“Kita langsung di putus kontrak tanpa alasan jelas, karena selama bekerja juga saya tidak pernah mendapatkan SP (surat peringatan). Tahu-tahu kita diberhentikan dan dianggap sudah tidak bisa bekerja. Intinya keputusan itu hanya sepihak saja,” tandas TB.
Upaya pemutusan kerja itu, sambung TB, dilakukan saat dirinya mulai dipindah bekerja ke lokasi-lokasi yang cukup jauh. Dia sendiri sebelum diberhentikan, dipindah tugaskan ke Jakarta Barat, Jakarta Selatan, hingga ke Jakarta Utara, seakan dibuat tak nyaman dan dari situlah diduga celah mereka menggantikan posisinya.

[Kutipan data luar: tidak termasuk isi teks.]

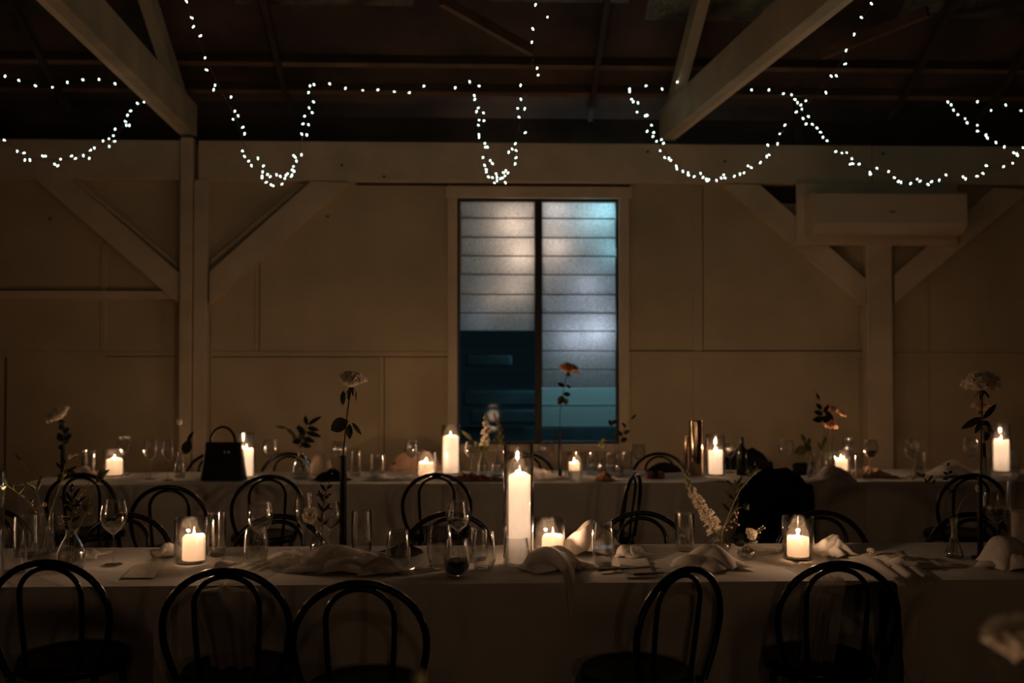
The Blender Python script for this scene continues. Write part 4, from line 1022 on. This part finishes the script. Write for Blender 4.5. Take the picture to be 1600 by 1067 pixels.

“Saya pernah baru dua hari kerja di Jakarta Selatan langsung disuruh pindah lagi, istilahnya mereka bikin nggak nyaman dulu. Setelah itu langsung mengambil celah dengan menggantikan posisi dirinya sebagai PJLP UPK Badan Air DLH,” tukasnya.
Proses penerimaan PJLP baru yang merupakan bawaan dari bagian sarpras itu pun dinilai sudah sangat terstruktur. Karena dari 6.000 orang PJLP, mereka bisa merubah ratusan nama orang-orang yang dibawanya.